Ancient Egypt was one of the largest and longest existing empires in the ancient world. Consider, there was more time between Cleopatra and the great pyramids (2780 BCE–30 BCE) than there was between Cleopatra and today (30 BCE–2020 CE). Experts agree that Egypt became culturally complex, meaning it had settled down into a sedentary society, around the year 3100 BCE. Egypt was not alone in this early development. Nubia, the civilization along the Nile River just south of the Egyptian Empire, came into its own at the same time. There was immense cultural exchange between the two civilizations. In fact, during the 25th dynasty (744–656 BCE), Nubian kings ruled Egypt. In the 20th century, especially after the discovery of King Tut, the mystique of the ancient Egyptian world seemingly captivated all those who encountered it.

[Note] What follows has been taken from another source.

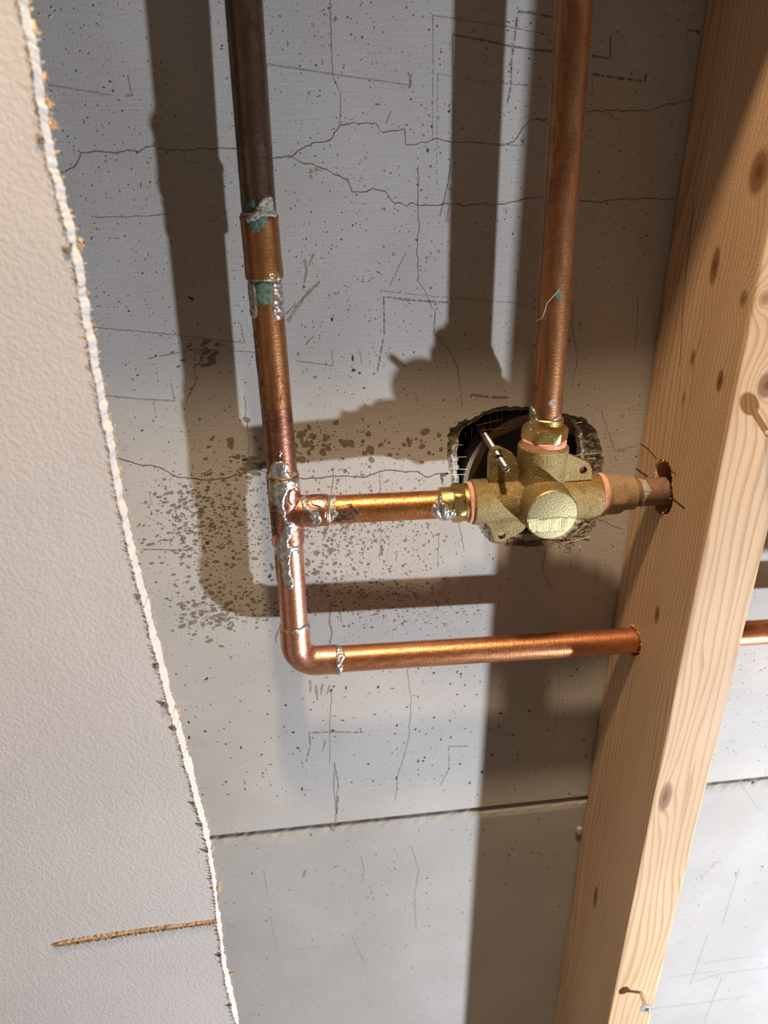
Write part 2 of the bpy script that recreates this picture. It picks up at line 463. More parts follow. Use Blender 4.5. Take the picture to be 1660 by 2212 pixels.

The Egyptian objects in the permanent collection are as culturally significant as they are dazzling. The Shabti (also known as ushabti and Shawabti) are mummiform burial figures, often glazed in blue, that became popular in the 2nd Intermediate Period of Egypt (1800 BCE–1570 BCE). The figures were funerary objects used to join the deceased in the underworld and act as surrogates when they are called upon for corvée labor (unpaid work for the king). In fact, their duty is in their name– ushab can be translated to mean “answer” in Ancient Egyptian, and these small figures are created to answer the call for work in the afterlife. A person being buried would ideally have at least 366 shabati, one for each day of the year, however some tombs have been discovered with more than 400 shabati figures.